In general, expected return can be computed as expected value of win, and player edge as expected value of game results. Really, the previous results can be found using this formula.

Expected return is a sum of all products of win to probability
500*1/1000 +50*5/1000 + 10*20/1000 + 0*974/1000 = 0.95

Player edge is a sum of all products of game result to probability
(500-1)*1/1000 + (50-1)*5/1000 + (10-1)*20/1000 + (0-1)*974/1000 = -0.05

For convenience sake the expected return and edge are regularly computed as per cent of wager:
Expected return = 100% * (0.95$/1$) = 95%
Player edge = 100% * (-0.05/1$) = -5%

Therefore, the next formula shows the relation of the expected return and edge in percentage:
Edge = Expected Return - 100%

Usually the edge is used for a basic rating of gamble benefit; but sometimes the expected return is considered as the main index (in video poker).

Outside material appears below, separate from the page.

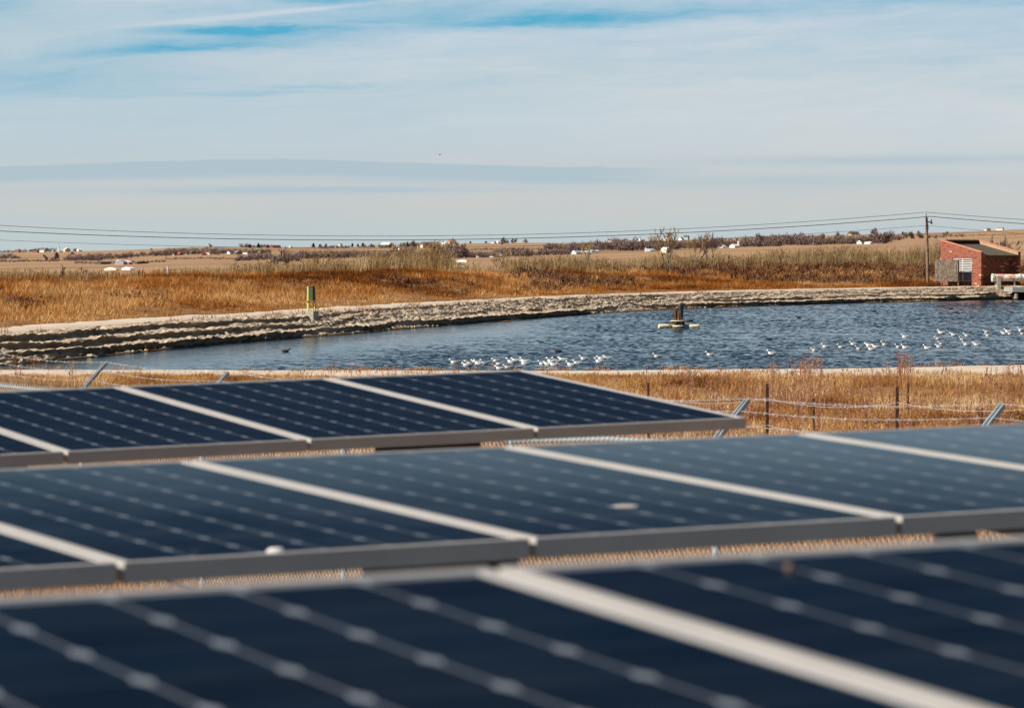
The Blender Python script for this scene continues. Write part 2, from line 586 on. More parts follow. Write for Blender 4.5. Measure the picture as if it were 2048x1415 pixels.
# eroded bank: pale crumbly soil and rock, wet and dark along the water
m = bpy.data.materials.new('bank_soil')
m.use_nodes = True
N = NT(m.node_tree)
p = m.node_tree.nodes['Principled BSDF']
geo = N.n('ShaderNodeNewGeometry')
sx = N.n('ShaderNodeSeparateXYZ')
m.node_tree.links.new(geo.outputs['Position'], sx.inputs[0])
n1 = N.noise(geo.outputs['Position'], 1.1, 6, .65)
n2 = N.noise(geo.outputs['Position'], 9.0, 5, .7)
c1 = N.mix(N.smooth(n1, .35, .65), (.62, .51, .375), (.47, .37, .26))
c1 = N.mix(N.lin(n2, .35, .7, 0, .30), c1, (.33, .25, .17))
c1 = N.mix(N.smooth(sx.outputs[2], .16, .02), c1, (.10, .065, .03))
N.put(p.inputs['Base Color'], c1)
b = N.n('ShaderNodeBump')
b.inputs['Strength'].default_value = .8
b.inputs['Distance'].default_value = .06
N.put(b.inputs['Height'], n2)
N.put(p.inputs['Normal'], b.outputs[0])
p.inputs['Roughness'].default_value = 1.0
p.inputs['Specular IOR Level'].default_value = .1
MAT['bank_soil'] = m
pbr('path_dust', (.60, .51, .41), 1.0, 0, (.50, .42, .33), .8, .2, .1)

# ------------------------------------------------------------------ terrain
FP0 = np.array([(-26, 60), (-24.4, 97), (-25, 106), (-22.5, 121), (-17.1, 136.6), (-13.7, 158.4), (-8, 178), (-.7, 211), (9.3, 243.7), (21.3, 268), (38.2, 290), (60, 312), (92, 334)], float)


def chaikin(P, n=2):
    for _ in range(n):
        Q = [P[0]]
        for a, b in zip(P[:-1], P[1:]):
            Q += [a * .75 + b * .25, a * .25 + b * .75]
        Q.append(P[-1])
        P = np.array(Q)
    return P


FP = chaikin(FP0, 3)
FPt = FP[:, 0] / FP[:, 1]


def Yw(t):
    return np.interp(t, FPt, FP[:, 1])


def bank_sd(X, Y):
    """signed distance to the far waterline, + on the land side"""
    best = np.full(X.shape, 1e9)
    sgn = np.ones(X.shape)
    for a, b in zip(FP[:-1], FP[1:]):
        d = b - a
        L2 = d @ d
        s = np.clip(((X - a[0]) * d[0] + (Y - a[1]) * d[1]) / L2, 0, 1)
        px, py = X - a[0] - s * d[0], Y - a[1] - s * d[1]
        r = px * px + py * py
        cr = d[0] * (Y - a[1]) - d[1] * (X - a[0])
        m_ = r < best
        best = np.where(m_, r, best)
        sgn = np.where(m_, np.sign(cr), sgn)
    return np.sqrt(best) * sgn


def YL(X):
    """outer lip of the near berm's path"""
    return np.interp(X, [-20, -12, 0, 8, 14, 30], [93, 92, 91.2, 92.5, 96, 104])


RU = np.array([-600, -300, 0, 60, 170, 250, 330, 420, 520, 700, 830, 880, 1000, 1060, 1150, 1250, 1400, 1500, 1560, 1640, 1800, 1900, 2048, 2400, 2800]) - CU
RY = np.array([512, 508, 505, 503, 502, 500, 496, 493, 494, 494, 491, 488, 486, 485, 486, 483, 480, 476, 473, 471, 467, 464, 458, 450, 446.])


def far_z(X, Y):
    t = X / np.maximum(Y, 1)
    R = np.interp(t * F, RU, RY)
    R = (R + np.interp(t * F - 25, RU, RY) + np.interp(t * F + 25, RU, RY)) / 3
    g = np.interp(Y, [300, 700, 1200, 2000, 3000, 3800, 4600, 9000], [52, 43, 30, 20, 9.5, 4, 0, 12])
    nz = (fbm(X / 260 + 3, Y / 420, 3, 21) - .5) * 4.5 * np.clip(g / 20, .15, 1)
    yi = R + g + nz
    return EYE - (yi - HZ) / F * Y


def ground_z(X, Y):
    X, Y = np.asarray(X, float), np.asarray(Y, float)
    t = X / np.maximum(Y, 1)
    yl = YL(X)
    # near side
    zn = np.interp(Y, [-50, 12, 22, 36, 75, 85, 87.5], [2.2, 2.2, 1.25, 1.08, 1.0, 1.13, 1.2])
    zn = np.where(Y > 87.5, 1.2 - .6 * np.clip((Y - yl) / 1.6, 0, 1) - 1.9 * np.clip((Y - yl - 1.6) / 5, 0, 1), zn)
    hum = (fbm(X / 2.6, Y / 4.0, 3, 3) - .5) * .34 * sstep(Y, 26, 45) * (1 - sstep(Y, 82, 86.5))
    zn = zn + hum
    # far side
    sd = bank_sd(X, Y)
    dd = Y - Yw(t)
    rgt = sstep(t, -.01, .06)
    lo, hi = 22 + 16 * rgt, 74 + 22 * rgt
    rise = sstep(dd, lo, hi)
    amp = 1.16 - .10 * rgt
    zf = np.where(sd < 2.7, -1.3, np.where(sd < 3.3, -1.3 + 2.2 * sstep(sd, 2.7, 3.3), .9))
    lumps = (fbm(X / 9, Y / 22, 3, 31) - .5) * 1.25 * sstep(dd, 14, 40)
    fld = .92 + .08 * sstep(sd, 5.9, 7) + amp * rise + lumps * (1 - .4 * rise)
    back = sstep(dd, hi + 6, hi + 150)
    fld = fld * (1 - back) + np.minimum(-1.2 + 1.8 * rgt, fld) * back
    zf = np.where(sd > 3.3, np.where(sd > 5.9, fld, .9), zf)
    w = sstep(Y, Yw(t) + 210, 720)
    zf = zf * (1 - w) + far_z(X, Y) * w
    return np.where(Y < yl + 6.6, zn, zf)


ang_f = np.arange(-.205, .2051, .0016)
ang = np.concatenate([np.linspace(-math.pi, -.9, 14), np.linspace(-.8, -.22, 26), ang_f, np.linspace(.22, .8, 26), np.linspace(.9, math.pi, 14)])
rad = np.concatenate([np.arange(.6, 40, 1.0), np.arange(40, 335, .6), 335 * 1.021 ** np.arange(0, 160)])
A, R_ = np.meshgrid(ang, rad)
X, Y = np.sin(A) * R_, np.cos(A) * R_
Z = ground_z(X, Y)
V = np.stack([X, Y, Z], -1).reshape(-1, 3)
na = len(ang)
i0 = (np.arange(len(rad) - 1)[:, None] * na + np.arange(na - 1)[None]).ravel()
Q = np.stack([i0, i0 + 1, i0 + na + 1, i0 + na], 1)
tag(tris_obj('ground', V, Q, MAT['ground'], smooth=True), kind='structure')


def gz(x, y):
    return float(ground_z(np.array([x]), np.array([y]))[0])


def at(u, y, Y):
    """world point seen in column u, row y at depth Y"""
    return Vector(((u - CU) / F * Y, Y, EYE - (y - HZ) / F * Y))


def on_ground(u, y, Y0=330.0, Y1=4700.0):
    """where the sight line through (u, y) first meets the land beyond Y0"""
    Ys = np.geomspace(Y0, Y1, 900)
    zs = ground_z((u - CU) / F * Ys, Ys)
    ray = EYE - (y - HZ) / F * Ys
    hit = np.nonzero(zs >= ray)[0]
    k_ = hit[0] if len(hit) else int(np.argmin(ray - zs))
    return float((u - CU) / F * Ys[k_]), float(Ys[k_]), float(zs[k_])


# ---- far bank: an eroded strip of ledges between the water and the path
seg = np.linalg.norm(np.diff(FP, axis=0), axis=1)
cum = np.concatenate([[0], np.cumsum(seg)])
Ltot = cum[-1]
ls = np.arange(20, Ltot, .17)
bx, by = np.interp(ls, cum, FP[:, 0]), np.interp(ls, cum, FP[:, 1])
tx, ty = np.gradient(bx), np.gradient(by)
ker = np.ones(41) / 41
tx = np.convolve(np.pad(tx, 20, 'edge'), ker, 'valid')
ty = np.convolve(np.pad(ty, 20, 'edge'), ker, 'valid')
tn = np.hypot(tx, ty)
nx, ny = -ty / tn, tx / tn          # towards the land
ss = np.concatenate([[-1.6, -1.0, -.6, -.3], np.arange(-.1, 3.45, .035)])
LL, S_ = np.meshgrid(ls, ss, indexing='ij')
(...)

If you know the player edge you can forecast the gamble productivity for a long period of game. For example, roulette profit is -2.7%. Therefore, if you bet $1 for 1000 times, the game balance will be about -2.7%*$1000 = -$27.

Moreover, the expected return affords to compare gamble efficiency of different games and to choose the best one. It is evident that a game with a higher expected return is more preferable for gambling. Moreover, you can earn money when expected return is positive!

It is so, but casino managers also know how to earn money. There are a few games with player advantage. These games require from player a perfect strategy, experience and high skills. For playing Black Jack, you have to count running cards. If you select video poker, you have to memorize at least 20-30 rules of hand playing with some exceptions.

Only if you master the perfect strategy you can reach the advantage! Otherwise, you have to be a lucky to beat the casino.